Spark Or Hadoop — Which Is The Best Big Data Framework?

One question I get asked a lot by my clients is: Should we go for Hadoop or Spark as our big data framework? Spark has overtaken Hadoop as the most active open source Big Data project. While they are not directly comparable products, they both have many of the same uses.

To shed some light onto the issue of “Spark vs. Hadoop.” I thought an article explaining the essential differences and similarities of each might be useful. As always, I have tried to keep it accessible to anyone, including those without a background in computer science.
Hadoop and Spark are both Big Data frameworks–they provide some of the most popular tools used to carry out common Big Data-related tasks.
Hadoop, for many years, was the leading open source Big Data framework but recently the newer and more advanced Spark has become the more popular of the two Apache APA +3.02% Software Foundation tools.
However they do not perform exactly the same tasks, and they are not mutually exclusive, as they are able to work together. Although Spark is reported to work up to 100 times faster than Hadoop in certain circumstances, it does not provide its own distributed storage system.
Distributed storage is fundamental to many of today’s Big Data projects as it allows vast multi-petabyte datasets to be stored across an almost infinite number of everyday computer hard drives, rather than involving hugely costly custom machinery which would hold it all on one device. These systems are scalable, meaning that more drives can be added to the network as the dataset grows in size.

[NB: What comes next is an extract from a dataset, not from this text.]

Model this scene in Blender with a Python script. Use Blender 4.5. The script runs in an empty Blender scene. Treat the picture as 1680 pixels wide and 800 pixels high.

As I mentioned, Spark does not include its own system for organizing files in a distributed way (the file system) so it requires one provided by a third-party. For this reason many Big Data projects involve installing Spark on top of Hadoop, where Spark’s advanced analytics applications can make use of data stored using the Hadoop Distributed File System (HDFS).
What really gives Spark the edge over Hadoop is speed. Spark handles most of its operations “in memory” – copying them from the distributed physical storage into far faster logical RAM memory. This reduces the amount of time consuming writing and reading to and from slow, clunky mechanical hard drives that needs to be done under Hadoop’s MapReduce system.